Il règne au Royaume-Uni une étrange atmosphère, qui rappelle la campagne du référendum pour le Brexit, au printemps 2016. Mercredi 28 novembre, les prévisions économiques catastrophiques se sont succédé. Le Trésor britannique et de la Banque d’Angleterre ont tous deux prévu une récession en cas d’une sortie de l’Union européenne (UE) sans accord. Dans son scénario noir, le premier prévoit une chute de 7,6 % du produit intérieur brut (PIB), et la seconde de 8 %, plus que lors de la crise financière de 2008. Dans ce cas, la Banque d’Angleterre anticiperait un effondrement de 30 % des prix immobiliers, un doublement du taux de chômage et une poussée de l’inflation à 6,5 %…
Mais la complète absence de réaction des marchés à la publication de ces prévisions – la livre sterling est restée stable – souligne l’évidence : ces annonces relèvent du domaine politique et sont des non-informations économiques. Non pas qu’elles soient fausses, « mais il s’agit de scénarios, pas de prévisions. Cela illustre ce qui pourrait se passer, pas nécessairement ce qui est le plus probable », souligne Mark Carney, le gouverneur de la Banque d’Angleterre.
En clair, il s’agit d’un simple exercice de modélisation. Celui-ci est nécessaire, par exemple pour savoir si le système financier britannique résisterait au choc extrême que constituerait un Brexit sans accord. La réponse est positive, les banques ayant suffisamment de fonds propres pour faire face, selon M. Carney.

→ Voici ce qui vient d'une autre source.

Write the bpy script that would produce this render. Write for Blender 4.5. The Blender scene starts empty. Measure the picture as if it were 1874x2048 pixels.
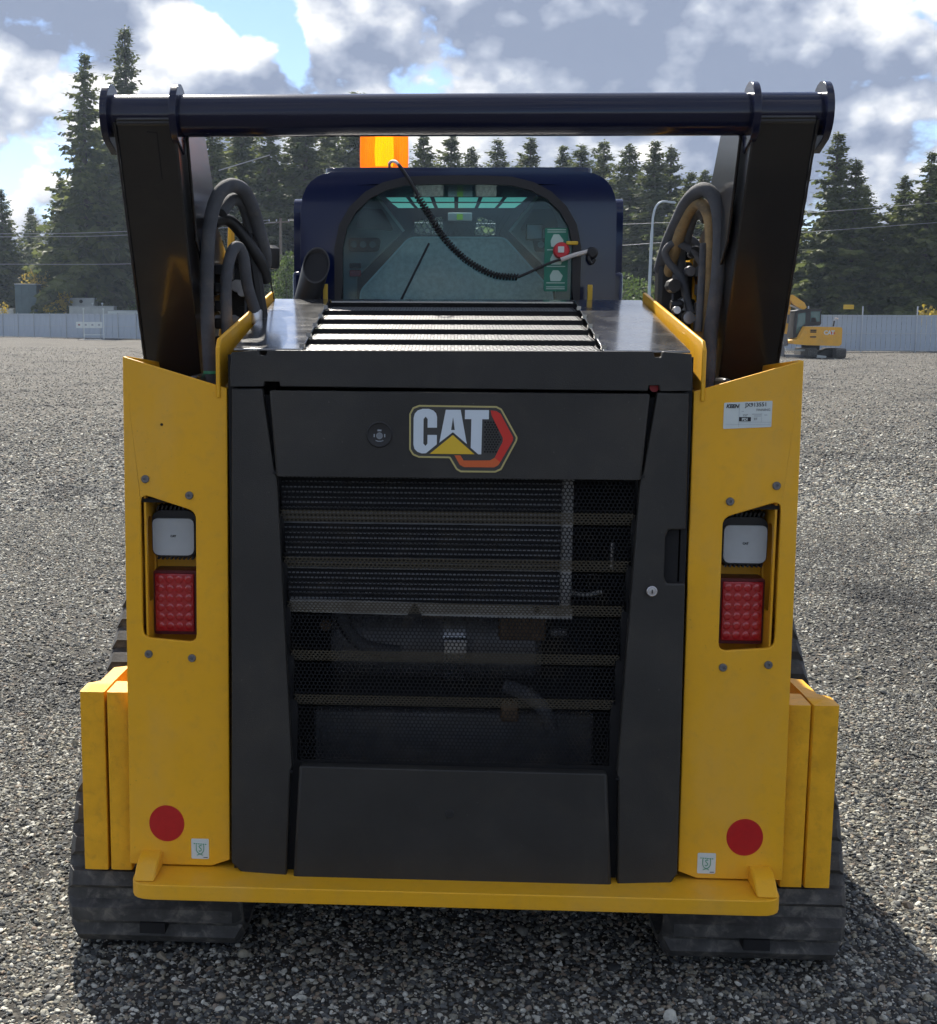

A l’extrême opposé du champ des possibles se trouve un autre scénario, qui a beaucoup moins retenu l’attention. En cas d’un accord sur le Brexit qui couvre non seulement le commerce des biens mais aussi celui des services, y compris financiers, la Banque d’Angleterre prévoit… un léger rebond de l’économie britannique, d’environ un point de PIB supplémentaire d’ici à 2024. Explication : la croissance a perdu entre un et deux points de PIB depuis le référendum du 23 juin 2016, et il y aurait alors un effet de rattrapage.
La conclusion est sidérante : deux ans et demi après le référendum, et alors que le Brexit entre en vigueur dans quatre mois, les économistes prévoient un impact qui va de – 8 % à + 1 %, ce qui est déjà ce qu’ils disaient avant la consultation populaire. Autant dire qu’ils sont entourés d’un brouillard épais.
Cela permet à chacun d’y trouver son compte. « Dans chacun de ces scénarios, la croissance sera un peu plus faible que ce qu’elle aurait été si nous étions restés dans l’Union européenne », affirme Philip Hammond, le chancelier de l’Echiquier, farouchement opposé au Brexit. « C’est de l’hystérie, qui cherche à faire peur », réplique Jacob Rees-Mogg, député conservateur et figure de proue des « brexiters » les plus inflexibles.